Saturday, June 16, 2012

Last of the Short Story Marathon

Now that we've passed the Ides of June, I'd better tie up some loose ends!

It's been a good discipline to read a short story every day. I have so many books on my shelf about writing techniques and grammar and story crafting (I call them my devotional reading), and sometimes I get caught up with reading them and lose sight of the fact that the best instruction for writing STORIES is to read STORIES; to think about what a writer is trying to accomplish in a given story, if the story works, speaks, sings, touches my heart and mind...

There's a lot of flash fiction here, partly because the second half of this month got crazy busy, but also because I want to write more flash.

Below is the tally for the balance of May.

Fri 5/18 - All The Things The Moon is Not by Alexander Lumans in Clarkesworld - This one stuck with me more for the rendering of the world and of the characters who live together but mark time in lonely desperation.

Sat 5/19 - The Eye of the Sibyl by Philip K. Dick - his trademark stream-of-consciousness style set in both roman and modern times. You can see Dick working out some of the themes that pervade his later work like The Valis Trilogy.
 
Sun 5/20 - Broken Hearts by Ted Lietz on Every Day Fiction - A bittersweet story about an alien told with a distinctly feminine point of view.
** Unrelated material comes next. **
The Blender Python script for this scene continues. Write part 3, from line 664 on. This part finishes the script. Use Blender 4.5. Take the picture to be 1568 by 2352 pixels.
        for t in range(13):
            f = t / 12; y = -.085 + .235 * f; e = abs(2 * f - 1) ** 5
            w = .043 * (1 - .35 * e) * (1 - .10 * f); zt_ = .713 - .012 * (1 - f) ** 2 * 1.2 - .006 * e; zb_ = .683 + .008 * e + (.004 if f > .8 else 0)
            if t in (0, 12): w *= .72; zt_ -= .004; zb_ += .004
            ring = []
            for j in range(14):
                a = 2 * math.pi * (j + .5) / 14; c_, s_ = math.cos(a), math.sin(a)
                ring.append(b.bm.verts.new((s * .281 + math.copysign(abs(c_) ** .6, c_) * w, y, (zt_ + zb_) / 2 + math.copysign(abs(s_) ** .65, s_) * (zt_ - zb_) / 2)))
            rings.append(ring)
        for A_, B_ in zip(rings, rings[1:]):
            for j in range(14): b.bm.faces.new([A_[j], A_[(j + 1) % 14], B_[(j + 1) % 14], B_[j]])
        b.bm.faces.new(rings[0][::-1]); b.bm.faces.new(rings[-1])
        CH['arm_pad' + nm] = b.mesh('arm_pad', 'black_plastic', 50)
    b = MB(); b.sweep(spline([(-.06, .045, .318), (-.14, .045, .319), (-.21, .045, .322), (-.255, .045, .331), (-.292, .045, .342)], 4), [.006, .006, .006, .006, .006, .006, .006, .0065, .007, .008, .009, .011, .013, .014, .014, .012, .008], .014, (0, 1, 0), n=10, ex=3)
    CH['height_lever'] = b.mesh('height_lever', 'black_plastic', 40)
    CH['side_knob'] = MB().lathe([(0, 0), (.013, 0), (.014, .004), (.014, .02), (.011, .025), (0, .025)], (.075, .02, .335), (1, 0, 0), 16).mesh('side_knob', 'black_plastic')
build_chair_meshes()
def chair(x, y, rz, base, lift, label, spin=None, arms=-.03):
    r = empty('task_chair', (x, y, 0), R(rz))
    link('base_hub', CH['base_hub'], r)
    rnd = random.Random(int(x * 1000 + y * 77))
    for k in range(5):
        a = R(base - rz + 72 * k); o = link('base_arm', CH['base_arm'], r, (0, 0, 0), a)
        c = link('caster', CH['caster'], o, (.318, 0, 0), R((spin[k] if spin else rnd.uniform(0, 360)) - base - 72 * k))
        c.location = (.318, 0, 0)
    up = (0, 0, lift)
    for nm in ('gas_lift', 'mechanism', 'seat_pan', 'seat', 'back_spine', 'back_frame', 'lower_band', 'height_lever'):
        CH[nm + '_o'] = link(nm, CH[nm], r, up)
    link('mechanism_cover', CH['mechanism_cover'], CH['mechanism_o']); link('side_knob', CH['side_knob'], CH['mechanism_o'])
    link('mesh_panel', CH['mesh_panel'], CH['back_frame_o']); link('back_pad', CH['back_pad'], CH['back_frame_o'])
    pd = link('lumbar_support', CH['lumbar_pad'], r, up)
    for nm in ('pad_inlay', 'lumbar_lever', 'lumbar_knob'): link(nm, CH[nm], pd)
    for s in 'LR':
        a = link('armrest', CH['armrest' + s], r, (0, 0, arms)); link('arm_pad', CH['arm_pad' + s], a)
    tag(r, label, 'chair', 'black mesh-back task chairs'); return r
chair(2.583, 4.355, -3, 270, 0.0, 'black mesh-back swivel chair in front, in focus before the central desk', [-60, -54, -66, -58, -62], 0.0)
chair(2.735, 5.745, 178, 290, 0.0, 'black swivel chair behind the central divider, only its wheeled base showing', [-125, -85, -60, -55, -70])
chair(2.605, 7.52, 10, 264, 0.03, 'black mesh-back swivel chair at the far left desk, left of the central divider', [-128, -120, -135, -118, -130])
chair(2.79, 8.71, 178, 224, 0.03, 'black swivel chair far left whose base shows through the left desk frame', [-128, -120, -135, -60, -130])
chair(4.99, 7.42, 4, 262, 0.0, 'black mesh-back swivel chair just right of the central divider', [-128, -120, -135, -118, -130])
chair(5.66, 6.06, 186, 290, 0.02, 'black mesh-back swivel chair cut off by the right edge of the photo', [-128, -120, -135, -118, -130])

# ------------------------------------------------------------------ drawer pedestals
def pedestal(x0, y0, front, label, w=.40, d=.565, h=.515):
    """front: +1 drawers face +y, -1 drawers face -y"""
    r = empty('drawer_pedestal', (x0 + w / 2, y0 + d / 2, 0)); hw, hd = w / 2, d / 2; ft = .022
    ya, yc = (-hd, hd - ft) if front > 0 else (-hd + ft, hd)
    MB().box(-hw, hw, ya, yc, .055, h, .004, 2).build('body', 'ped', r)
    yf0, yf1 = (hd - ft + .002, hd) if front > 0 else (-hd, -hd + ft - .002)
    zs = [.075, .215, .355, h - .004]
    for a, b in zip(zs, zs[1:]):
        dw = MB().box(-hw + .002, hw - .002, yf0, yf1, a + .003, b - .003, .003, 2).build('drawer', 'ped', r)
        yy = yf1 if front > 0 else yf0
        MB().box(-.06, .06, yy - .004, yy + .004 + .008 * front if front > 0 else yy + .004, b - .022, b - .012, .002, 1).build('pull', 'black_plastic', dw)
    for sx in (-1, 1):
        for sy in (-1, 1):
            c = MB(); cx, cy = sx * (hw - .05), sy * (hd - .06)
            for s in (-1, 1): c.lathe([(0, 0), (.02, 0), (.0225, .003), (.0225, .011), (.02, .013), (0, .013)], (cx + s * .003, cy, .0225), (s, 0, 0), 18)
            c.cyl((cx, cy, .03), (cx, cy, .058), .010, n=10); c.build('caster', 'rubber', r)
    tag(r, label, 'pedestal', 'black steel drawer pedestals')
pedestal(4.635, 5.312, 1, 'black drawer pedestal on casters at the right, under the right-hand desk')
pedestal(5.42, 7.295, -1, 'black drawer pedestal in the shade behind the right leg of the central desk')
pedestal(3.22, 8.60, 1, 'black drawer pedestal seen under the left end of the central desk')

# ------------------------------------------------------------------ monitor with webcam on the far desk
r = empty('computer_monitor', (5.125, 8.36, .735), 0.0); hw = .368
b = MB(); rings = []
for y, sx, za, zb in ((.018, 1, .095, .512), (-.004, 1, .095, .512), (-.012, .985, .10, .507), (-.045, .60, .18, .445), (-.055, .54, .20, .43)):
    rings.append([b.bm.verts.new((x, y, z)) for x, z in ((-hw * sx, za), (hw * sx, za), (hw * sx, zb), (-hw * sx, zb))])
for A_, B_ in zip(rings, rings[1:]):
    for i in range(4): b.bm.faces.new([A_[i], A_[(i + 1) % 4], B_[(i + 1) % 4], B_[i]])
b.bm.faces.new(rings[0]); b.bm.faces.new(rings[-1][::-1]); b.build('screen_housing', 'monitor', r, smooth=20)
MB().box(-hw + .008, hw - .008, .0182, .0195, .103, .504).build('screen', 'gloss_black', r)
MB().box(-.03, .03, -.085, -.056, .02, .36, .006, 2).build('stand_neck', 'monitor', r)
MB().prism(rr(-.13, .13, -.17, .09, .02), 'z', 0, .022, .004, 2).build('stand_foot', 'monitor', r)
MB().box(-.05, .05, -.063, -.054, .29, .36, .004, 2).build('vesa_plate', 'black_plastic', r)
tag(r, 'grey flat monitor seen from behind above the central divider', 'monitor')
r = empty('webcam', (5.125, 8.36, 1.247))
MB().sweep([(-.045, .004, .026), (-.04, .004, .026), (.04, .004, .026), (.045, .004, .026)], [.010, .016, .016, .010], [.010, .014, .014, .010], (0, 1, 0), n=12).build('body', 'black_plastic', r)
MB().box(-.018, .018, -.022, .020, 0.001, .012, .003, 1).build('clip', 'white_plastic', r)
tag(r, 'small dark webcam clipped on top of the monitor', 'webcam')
Mon 5/21 - Notes from the Apocalypse by Stephen Graham Jones in Weird Tales #359 - Really three stories in one. Three different individual takes on a zombie future. The middle one titled "The Age of Hasty Retreats" was my favorite.


Tue 5/22 - The Deep by Adam Smith on Flash Fiction Online Having written a mermaid story I like this one. A nice story about suspicion (old wives tales), a mother and child and, of course, the sea.

Wed 5/23 - The Dome by Gregory Marlow at Every Day Fiction - I love dome stories and this one fits nicely within the confines of one thousand words.

Thu 5/24 - Fadeout by Amber D. Sistla in Bull Spec issue #6, Autumn 2011 - a parable-style tale about the nature of art.

At this point I borrowed a set of disks from my public library Masterpieces of Short Fiction. Even though it goes against my stated goal of reading some of the MANY books I have bouncing around the house, I'm really enjoying reading these stories and then listening to a short lecture about each of them.

Fri 5/25 - The Cask of Amontillado by Edgar Allan Poe - a revenge tale told by an unreliable narrator. Much of the suspense is carried by the finely observed detail.


Sat 5/26 - Young Goodman Brown by Nathaniel Hawthorne - The only thing I'd read by Hawthorne before this was The Scarlet Letter. I'd forgotten what a good writer he was, even when the language is archaic the story feels immediate.

Sun 5/27 - The Overcoat by Nikolai Gogol - Poor Akaky, I can picture his fine overcoat perfectly.

Mon 5/28 - The Diamond Necklace by Guy de Maupassant - Short and more of a parable, an anti-Cinderella story with a twist ending.

Tue 5/29 - The Lady With the Dog by Anton Chekhov - I'd read this one before, way back when. It really is just lovely. Chekhov is a master at revealing character.


Wed 5/30 - The Real Thing by Henry James - At first, I was a little annoyed by James' flowery style, but it's a long story and it grew on me. It serves his subject well. He's investigating some subtle aspects of society, class and what it means to be an artist, or more to the point, how to render art. I really liked it by the end.

Thu 5/31 - Araby by James Joyce - A coming of age story via a small disillusionment, presages a lifetime of a thousand cuts of the same.

The series continues with Hemingway, Babel, Kafka, Mansfield, Jackson, O'Connor, Garcia Marquez, Baldwin, Kingston, Atwood and Carver. It'll keep me reading a story a day through June.